In Taiwan, the constitution gives the legislature the right to vote no confidence in the premier. If this happens, the premier resigns, and the president simply appoints a new premier. (The president could dissolve the legislature and call for new elections, but that is almost unthinkable during a lame duck period following a decisive electoral result.) The constitution thus empowers the president to appoint a cabinet that will implement his favored policies, so long as those actions are not so clearly against the preferences of the legislative majority that the legislative majority is moved to use its nuclear option. In the current situation, the legislative majority will not allow the cabinet very much freedom of action, so the cabinet will be constrained mostly to routine business.

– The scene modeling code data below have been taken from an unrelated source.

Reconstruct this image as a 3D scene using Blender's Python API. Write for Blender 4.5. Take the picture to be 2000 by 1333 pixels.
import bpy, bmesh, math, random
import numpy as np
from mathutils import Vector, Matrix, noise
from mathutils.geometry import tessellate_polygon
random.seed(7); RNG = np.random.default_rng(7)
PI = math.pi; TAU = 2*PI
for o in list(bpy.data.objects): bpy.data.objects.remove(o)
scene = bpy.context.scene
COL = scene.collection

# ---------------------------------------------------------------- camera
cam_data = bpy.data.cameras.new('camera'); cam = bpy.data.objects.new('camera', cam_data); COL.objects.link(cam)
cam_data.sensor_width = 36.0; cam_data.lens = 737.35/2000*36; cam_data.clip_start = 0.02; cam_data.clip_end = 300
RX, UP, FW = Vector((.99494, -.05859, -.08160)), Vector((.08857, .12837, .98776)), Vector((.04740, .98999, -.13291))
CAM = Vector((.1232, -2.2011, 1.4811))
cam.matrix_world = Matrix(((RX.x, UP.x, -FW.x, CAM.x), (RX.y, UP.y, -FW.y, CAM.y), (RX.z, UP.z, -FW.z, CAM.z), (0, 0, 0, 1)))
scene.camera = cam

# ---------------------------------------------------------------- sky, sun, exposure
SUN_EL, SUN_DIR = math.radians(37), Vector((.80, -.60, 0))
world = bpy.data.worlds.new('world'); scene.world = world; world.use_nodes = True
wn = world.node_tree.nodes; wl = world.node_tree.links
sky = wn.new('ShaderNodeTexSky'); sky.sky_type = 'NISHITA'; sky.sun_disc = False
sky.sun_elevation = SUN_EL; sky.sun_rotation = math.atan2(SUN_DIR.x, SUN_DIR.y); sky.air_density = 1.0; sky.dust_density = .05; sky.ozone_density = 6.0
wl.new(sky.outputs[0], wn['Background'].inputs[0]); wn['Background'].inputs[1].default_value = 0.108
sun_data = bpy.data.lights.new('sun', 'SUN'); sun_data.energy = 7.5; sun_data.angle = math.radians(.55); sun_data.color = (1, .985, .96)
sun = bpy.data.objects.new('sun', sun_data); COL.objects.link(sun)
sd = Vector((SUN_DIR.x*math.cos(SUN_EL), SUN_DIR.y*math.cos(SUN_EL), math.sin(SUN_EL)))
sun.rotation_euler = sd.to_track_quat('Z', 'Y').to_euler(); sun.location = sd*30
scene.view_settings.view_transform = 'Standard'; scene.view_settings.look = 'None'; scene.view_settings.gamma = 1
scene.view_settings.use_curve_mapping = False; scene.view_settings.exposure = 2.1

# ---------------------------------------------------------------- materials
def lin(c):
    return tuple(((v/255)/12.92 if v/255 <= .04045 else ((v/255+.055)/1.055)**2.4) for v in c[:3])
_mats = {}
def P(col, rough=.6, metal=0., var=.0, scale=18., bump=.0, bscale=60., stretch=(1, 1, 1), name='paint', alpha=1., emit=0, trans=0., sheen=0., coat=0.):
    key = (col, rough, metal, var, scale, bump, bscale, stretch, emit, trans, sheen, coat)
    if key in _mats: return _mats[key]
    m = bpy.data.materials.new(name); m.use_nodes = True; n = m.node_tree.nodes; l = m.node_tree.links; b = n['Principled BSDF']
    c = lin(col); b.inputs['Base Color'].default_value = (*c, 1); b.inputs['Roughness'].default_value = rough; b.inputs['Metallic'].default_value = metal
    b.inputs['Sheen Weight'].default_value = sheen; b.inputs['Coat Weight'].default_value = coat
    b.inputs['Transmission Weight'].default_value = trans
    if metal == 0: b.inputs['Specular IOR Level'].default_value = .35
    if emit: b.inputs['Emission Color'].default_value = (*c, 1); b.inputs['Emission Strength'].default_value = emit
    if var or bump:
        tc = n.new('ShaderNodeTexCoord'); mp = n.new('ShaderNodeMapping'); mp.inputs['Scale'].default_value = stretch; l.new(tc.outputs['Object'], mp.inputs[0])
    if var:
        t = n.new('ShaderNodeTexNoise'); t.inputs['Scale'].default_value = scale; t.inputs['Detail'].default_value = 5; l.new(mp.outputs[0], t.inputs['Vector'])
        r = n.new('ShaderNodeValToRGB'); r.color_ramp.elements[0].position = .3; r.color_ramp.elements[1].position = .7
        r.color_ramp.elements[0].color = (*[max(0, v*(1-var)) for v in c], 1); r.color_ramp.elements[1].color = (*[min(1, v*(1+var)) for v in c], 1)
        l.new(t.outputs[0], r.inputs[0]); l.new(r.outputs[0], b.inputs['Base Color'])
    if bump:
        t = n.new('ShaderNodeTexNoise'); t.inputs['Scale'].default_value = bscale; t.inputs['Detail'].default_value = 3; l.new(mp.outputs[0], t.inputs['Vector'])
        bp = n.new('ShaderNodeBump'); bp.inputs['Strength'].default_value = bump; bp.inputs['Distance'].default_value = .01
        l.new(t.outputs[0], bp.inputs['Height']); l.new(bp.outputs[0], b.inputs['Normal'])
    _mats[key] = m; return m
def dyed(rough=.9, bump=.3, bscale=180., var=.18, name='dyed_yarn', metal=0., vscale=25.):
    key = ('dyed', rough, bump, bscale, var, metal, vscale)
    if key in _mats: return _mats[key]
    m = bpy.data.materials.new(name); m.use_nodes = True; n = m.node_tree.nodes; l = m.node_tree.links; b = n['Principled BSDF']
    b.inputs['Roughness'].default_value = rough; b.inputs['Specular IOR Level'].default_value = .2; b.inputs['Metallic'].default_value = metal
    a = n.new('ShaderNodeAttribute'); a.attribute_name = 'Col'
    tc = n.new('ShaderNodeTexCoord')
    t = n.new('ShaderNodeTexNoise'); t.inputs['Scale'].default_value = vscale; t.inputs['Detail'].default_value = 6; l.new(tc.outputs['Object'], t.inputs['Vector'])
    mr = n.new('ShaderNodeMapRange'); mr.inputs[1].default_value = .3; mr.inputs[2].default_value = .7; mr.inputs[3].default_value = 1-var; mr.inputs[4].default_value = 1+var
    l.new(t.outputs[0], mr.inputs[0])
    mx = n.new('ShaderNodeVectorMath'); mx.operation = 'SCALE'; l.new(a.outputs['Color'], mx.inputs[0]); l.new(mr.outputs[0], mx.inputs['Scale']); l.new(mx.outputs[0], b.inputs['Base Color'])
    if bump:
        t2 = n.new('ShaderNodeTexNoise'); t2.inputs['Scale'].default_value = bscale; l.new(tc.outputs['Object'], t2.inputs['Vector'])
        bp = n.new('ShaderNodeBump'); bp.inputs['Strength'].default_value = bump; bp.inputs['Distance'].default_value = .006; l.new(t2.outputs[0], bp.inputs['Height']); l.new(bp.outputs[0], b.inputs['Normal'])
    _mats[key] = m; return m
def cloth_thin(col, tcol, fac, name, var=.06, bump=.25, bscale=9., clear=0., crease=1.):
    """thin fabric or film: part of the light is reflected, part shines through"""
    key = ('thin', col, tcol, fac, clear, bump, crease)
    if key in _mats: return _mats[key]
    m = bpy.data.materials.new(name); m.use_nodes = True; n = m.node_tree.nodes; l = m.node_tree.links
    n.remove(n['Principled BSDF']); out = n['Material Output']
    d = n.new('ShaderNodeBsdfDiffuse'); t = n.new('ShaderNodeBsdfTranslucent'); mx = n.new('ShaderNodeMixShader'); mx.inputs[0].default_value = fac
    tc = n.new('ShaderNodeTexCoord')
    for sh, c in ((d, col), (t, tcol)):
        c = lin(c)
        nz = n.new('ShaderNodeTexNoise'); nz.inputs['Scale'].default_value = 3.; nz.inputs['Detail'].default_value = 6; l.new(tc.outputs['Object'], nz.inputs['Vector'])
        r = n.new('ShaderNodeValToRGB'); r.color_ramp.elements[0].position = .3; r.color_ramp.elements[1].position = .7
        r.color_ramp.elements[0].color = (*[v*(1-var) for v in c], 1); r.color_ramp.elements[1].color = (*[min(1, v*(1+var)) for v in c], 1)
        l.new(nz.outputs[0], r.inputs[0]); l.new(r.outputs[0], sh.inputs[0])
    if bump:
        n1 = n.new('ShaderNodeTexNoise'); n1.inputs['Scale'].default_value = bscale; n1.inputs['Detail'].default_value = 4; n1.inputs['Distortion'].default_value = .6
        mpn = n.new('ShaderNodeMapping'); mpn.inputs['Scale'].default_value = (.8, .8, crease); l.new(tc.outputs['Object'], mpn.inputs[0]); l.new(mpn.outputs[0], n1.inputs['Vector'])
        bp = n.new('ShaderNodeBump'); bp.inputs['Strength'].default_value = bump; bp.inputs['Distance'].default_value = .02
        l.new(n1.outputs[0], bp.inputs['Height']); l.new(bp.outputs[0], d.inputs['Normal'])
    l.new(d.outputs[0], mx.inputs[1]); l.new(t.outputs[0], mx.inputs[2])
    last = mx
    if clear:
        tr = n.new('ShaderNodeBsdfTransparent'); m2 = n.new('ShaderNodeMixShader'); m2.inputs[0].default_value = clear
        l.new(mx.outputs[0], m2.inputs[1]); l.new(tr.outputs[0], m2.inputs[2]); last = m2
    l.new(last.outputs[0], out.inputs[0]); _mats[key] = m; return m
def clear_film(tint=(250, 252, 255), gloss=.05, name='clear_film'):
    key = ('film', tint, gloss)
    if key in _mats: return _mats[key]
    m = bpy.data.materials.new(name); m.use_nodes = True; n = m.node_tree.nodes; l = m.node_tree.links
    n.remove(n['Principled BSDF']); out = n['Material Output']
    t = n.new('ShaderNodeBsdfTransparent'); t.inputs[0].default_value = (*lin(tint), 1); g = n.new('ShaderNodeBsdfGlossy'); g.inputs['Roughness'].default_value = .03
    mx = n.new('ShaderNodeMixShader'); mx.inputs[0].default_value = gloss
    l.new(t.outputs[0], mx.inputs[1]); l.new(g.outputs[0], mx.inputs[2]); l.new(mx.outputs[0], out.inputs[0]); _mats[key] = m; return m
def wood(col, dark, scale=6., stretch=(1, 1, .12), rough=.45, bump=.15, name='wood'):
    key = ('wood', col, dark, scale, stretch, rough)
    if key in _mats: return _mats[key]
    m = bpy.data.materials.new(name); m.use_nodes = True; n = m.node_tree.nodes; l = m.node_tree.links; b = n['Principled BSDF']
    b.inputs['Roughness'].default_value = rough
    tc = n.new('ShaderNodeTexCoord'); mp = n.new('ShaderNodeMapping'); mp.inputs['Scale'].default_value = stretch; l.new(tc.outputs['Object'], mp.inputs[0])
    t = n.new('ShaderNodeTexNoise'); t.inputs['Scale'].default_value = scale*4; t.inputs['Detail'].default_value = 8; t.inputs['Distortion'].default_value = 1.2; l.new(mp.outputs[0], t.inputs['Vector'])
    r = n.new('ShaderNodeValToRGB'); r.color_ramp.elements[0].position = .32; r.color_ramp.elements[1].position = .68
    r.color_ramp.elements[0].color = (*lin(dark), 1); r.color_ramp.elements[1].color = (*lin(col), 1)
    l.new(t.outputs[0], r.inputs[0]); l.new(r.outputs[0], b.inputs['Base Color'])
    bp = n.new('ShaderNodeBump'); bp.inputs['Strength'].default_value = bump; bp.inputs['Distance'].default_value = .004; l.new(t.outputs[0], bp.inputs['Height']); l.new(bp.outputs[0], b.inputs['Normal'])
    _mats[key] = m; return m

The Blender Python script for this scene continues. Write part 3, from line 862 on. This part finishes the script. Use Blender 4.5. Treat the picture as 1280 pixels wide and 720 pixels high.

If the cabinet tries to make on any controversial or important decision, such as applying to join the AIIB, negotiating a Trade in Goods agreement with China, or approving the takeover of a Taiwanese high tech company by a Chinese company, the legislature can simply vote no-confidence and block the move.
Some people are calling for President Ma and Vice President Wu to appoint Tsai as Premier and then resign. Since the premier takes over the presidency if both the presidency and vice presidency are vacated, this would lead to Tsai taking office as president four months early. This is a terrible solution. Systems in which orderly transitions of power cannot be handled through routine procedures are systems with weak constitutional orders. When a president steps down early, this is always a clear signal to the rest of the world of a country in crisis and democratic system on the brink of collapse. That is not the signal that Taiwan wants to send out.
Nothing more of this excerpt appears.